Master’s student Daniella Lake isn’t coming to USC Annenberg just to be heard. She wants to be seen.
Lake is a veteran podcaster whose show, “Life Told By a Stranger,” spanned both her high school and college careers. Since 2018, she has interviewed subjects from a diverse array of backgrounds by asking them the same four questions about their lives, including what stories they would include in their autobiographies.
But when she hits campus this fall, Lake will be focused on making the jump to broadcast. The GRoW @ Annenberg scholar has set her sights on the anchor’s desk. She took an on-air training course over the summer and plans to join Annenberg TV News. After four years at University of California, Berkeley, where she earned a bachelor’s degree in media studies, Lake said she’s now ready to cover her hometown as a journalist.
“I really do want to be here in Los Angeles, and get to know my community better by sharing their stories,” the So Cal native said.
Growing up, Lake fell in love with the spoken word by reading scripture to the congregation in the Methodist church her family belonged to, as well as at the Catholic school she attended. On special occasions, she would read works by Black poets and give speeches for Black History Month. The soundtrack of her childhood included episodes of “This American Life” and “The Moth Radio Hour” playing on her older brother’s car radio as he drove her to school.
Lake first became interested in media production as a tween while volunteering with the Studio City Library’s Children’s Book Club. One day she was asked to help lead the children through a podcasting activity. Once she was in front of the microphone, she was hooked.
“It all just hit me in that moment,” she said. “I realized this is perfect for me.”
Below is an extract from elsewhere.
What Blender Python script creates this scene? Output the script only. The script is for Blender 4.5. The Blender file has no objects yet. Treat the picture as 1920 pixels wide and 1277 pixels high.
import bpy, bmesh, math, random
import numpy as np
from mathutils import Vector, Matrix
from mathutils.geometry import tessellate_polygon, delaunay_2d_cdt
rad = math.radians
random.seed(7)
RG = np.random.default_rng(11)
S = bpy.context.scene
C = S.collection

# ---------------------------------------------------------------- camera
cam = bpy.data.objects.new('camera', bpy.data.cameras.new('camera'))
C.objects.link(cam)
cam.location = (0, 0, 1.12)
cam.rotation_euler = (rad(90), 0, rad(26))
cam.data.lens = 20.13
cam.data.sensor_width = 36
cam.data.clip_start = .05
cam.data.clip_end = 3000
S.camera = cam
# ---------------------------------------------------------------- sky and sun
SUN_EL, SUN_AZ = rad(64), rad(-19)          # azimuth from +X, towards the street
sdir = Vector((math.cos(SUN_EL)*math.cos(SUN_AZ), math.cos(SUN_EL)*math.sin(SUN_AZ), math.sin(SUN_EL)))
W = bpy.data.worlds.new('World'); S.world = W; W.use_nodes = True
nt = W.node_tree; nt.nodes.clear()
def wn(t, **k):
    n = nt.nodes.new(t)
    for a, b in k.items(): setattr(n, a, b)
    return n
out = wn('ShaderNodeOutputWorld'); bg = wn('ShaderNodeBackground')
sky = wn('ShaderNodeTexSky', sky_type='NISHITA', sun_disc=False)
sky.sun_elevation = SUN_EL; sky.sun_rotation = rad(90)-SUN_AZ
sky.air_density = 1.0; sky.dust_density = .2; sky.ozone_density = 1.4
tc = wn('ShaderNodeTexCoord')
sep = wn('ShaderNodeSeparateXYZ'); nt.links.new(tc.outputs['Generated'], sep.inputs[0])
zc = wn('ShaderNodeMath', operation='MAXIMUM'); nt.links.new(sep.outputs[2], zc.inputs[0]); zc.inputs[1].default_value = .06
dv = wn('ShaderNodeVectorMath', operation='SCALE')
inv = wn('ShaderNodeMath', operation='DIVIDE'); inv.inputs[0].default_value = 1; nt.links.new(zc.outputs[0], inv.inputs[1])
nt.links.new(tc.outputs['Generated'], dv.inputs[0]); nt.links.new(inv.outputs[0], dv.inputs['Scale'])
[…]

While at UC Berkeley, she developed the audio for the first-ever Black history audio tour of campus. She wrote for The Daily Californian and spent a term in Washington, D.C., during which she interned for the Smithsonian National Museum of Natural History. She has also completed internships at NBC’s Dateline and NPR member station KCRW 89.9.
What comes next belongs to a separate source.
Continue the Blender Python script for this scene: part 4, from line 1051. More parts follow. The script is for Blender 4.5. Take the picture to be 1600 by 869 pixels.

While Lake enjoyed her time at Cal, the instruction was largely theoretical. Lake said she was attracted to USC Annenberg for the depth of its hands-on instruction. And she is hoping some of her assignments will be al fresco.
The incoming Trojan is passionate about food and culture and she will acquaint herself with the beat through a food journalism course in the fall.
“I just love hearing people’s stories, hearing about people’s families and uncovering history,” she said. “Food is a way to do that, to connect with people and learn about different cultures. Specifically, I want to educate and inform people about the culture of the African diaspora, all the different cultures, the diversity, the beauty.”
Lake is a first-generation American. Her parents left Sierra Leone in the 1990s due to the country’s civil war, and lived in a series of countries, including Gambia, Ghana and Eritrea before finally landing in the U.S.
The stories Lake heard as a child spanned the globe. Now she has a passion for telling stories close to home. Her career goal is to ultimately become a news anchor in the Los Angeles market.
“The MS in Journalism program is exactly what I need to get there,” she said. “I know I’m in the right place to learn this.”
The GRoW @ Annenberg Scholarship, initiated by USC Annenberg Board of Councilors member Gregory Annenberg Weingarten, an Annenberg Foundation vice president and director, is currently in its fifth year supporting graduate students of color on their path to obtaining a master’s degree in journalism.